- _INSTRUCTION_
Lines holding the string "from" are the ones to copy; find them all in the data.

##### DATA BLOCK

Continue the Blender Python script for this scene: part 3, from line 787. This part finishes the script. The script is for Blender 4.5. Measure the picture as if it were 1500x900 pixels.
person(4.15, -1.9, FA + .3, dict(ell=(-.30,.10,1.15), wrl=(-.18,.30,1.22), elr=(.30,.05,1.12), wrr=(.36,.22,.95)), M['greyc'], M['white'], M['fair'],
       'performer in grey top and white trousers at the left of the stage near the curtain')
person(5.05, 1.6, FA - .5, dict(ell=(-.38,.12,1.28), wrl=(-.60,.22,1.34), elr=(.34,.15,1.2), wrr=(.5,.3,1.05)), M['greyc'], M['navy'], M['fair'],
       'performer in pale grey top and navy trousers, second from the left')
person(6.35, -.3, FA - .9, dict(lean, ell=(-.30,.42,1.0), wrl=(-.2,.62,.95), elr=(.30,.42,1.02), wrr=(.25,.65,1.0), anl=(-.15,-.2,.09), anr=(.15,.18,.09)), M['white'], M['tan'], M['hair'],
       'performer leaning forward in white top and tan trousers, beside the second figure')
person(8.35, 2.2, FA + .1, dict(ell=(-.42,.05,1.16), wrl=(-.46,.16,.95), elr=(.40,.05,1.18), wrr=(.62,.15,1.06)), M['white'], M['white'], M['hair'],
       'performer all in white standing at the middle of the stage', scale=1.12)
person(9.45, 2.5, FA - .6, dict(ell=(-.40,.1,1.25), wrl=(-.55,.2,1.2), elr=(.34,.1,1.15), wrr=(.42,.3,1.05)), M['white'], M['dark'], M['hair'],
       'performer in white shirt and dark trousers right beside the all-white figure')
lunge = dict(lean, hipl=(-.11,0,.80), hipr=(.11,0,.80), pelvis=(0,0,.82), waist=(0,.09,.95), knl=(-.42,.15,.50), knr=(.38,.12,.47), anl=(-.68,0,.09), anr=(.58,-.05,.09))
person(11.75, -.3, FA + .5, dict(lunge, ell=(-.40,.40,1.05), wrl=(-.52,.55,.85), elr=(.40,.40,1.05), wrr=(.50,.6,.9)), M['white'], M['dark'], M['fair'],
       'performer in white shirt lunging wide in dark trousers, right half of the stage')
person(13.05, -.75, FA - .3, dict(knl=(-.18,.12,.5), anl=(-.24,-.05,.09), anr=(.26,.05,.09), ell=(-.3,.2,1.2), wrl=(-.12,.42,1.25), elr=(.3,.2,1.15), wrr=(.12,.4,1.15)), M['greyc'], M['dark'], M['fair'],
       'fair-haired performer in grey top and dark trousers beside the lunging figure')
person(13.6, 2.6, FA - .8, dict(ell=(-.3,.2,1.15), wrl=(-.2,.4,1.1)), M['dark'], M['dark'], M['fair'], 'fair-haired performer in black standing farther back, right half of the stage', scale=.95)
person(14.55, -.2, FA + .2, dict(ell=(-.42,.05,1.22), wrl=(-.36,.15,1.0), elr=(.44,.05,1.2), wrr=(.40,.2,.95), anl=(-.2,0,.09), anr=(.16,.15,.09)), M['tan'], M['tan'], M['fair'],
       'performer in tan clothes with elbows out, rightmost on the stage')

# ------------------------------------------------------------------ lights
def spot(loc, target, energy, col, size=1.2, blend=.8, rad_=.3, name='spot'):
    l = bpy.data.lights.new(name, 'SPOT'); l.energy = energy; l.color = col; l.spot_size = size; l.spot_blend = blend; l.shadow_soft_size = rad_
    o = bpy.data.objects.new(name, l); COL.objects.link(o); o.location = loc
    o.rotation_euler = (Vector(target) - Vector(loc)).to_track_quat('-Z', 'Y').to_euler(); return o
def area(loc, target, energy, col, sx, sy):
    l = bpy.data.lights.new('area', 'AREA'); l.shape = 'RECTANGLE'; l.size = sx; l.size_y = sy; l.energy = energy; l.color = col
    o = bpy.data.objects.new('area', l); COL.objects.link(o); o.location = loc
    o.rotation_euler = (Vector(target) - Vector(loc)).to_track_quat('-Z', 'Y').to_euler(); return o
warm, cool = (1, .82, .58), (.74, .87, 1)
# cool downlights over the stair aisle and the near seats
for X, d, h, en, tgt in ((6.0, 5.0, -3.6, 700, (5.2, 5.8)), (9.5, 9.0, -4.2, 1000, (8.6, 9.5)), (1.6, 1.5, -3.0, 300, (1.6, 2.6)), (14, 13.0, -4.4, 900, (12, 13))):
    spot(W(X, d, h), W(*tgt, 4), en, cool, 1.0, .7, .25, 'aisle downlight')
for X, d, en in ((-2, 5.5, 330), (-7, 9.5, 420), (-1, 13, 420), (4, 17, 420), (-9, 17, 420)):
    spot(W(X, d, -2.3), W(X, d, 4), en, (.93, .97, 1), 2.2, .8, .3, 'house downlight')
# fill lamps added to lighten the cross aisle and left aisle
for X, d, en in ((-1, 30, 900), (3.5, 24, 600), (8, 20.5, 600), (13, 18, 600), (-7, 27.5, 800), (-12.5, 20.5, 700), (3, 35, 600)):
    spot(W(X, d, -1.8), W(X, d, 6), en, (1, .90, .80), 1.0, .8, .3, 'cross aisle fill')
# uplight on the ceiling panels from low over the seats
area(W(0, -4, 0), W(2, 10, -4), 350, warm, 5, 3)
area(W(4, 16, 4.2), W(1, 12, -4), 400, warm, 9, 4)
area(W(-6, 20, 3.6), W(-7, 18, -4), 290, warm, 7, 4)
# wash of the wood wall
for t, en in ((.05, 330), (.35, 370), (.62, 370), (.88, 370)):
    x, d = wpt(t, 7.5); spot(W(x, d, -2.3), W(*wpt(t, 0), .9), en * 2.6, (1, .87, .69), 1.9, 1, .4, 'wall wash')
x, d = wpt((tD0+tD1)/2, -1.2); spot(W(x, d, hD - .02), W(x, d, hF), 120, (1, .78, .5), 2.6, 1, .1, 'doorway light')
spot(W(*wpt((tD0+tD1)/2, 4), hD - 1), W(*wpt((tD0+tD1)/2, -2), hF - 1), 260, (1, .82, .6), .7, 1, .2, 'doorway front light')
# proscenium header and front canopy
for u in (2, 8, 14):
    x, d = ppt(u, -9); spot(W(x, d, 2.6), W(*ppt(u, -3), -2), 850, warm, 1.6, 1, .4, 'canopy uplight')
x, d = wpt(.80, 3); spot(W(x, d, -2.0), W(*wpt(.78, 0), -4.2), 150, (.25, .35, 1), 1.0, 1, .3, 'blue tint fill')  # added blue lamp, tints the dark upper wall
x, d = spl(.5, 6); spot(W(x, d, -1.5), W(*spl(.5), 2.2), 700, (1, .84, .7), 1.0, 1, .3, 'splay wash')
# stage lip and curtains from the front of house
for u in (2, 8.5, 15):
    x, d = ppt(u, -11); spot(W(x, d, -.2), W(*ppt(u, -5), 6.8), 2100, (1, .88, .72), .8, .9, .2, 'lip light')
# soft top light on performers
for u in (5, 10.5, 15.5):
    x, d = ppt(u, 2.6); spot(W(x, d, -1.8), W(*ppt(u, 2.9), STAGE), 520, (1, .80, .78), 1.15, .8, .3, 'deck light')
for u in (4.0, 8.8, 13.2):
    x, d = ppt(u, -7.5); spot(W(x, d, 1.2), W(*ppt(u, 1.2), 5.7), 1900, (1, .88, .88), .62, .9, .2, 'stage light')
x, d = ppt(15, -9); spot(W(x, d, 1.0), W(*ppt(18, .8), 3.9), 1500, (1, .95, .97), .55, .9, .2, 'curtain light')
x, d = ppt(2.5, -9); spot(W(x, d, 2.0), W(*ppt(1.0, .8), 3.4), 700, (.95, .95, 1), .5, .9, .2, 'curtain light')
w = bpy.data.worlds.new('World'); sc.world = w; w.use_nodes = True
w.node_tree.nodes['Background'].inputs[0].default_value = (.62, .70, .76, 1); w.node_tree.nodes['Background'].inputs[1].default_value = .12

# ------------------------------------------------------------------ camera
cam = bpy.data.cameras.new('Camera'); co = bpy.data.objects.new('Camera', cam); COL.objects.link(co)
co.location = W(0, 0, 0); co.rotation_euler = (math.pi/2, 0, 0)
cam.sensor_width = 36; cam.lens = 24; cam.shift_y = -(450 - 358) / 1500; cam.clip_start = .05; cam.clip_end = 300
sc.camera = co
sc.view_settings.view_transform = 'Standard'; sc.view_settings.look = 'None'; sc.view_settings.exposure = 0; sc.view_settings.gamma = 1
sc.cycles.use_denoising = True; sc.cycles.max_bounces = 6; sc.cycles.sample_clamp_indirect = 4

##########

- _ANSWER FOR THIS EXERCISE_
Continue the Blender Python script for this scene: part 3, from line 787. This part finishes the script. The script is for Blender 4.5. Measure the picture as if it were 1500x900 pixels.
       'performer in pale grey top and navy trousers, second from the left')
# uplight on the ceiling panels from low over the seats
# stage lip and curtains from the front of house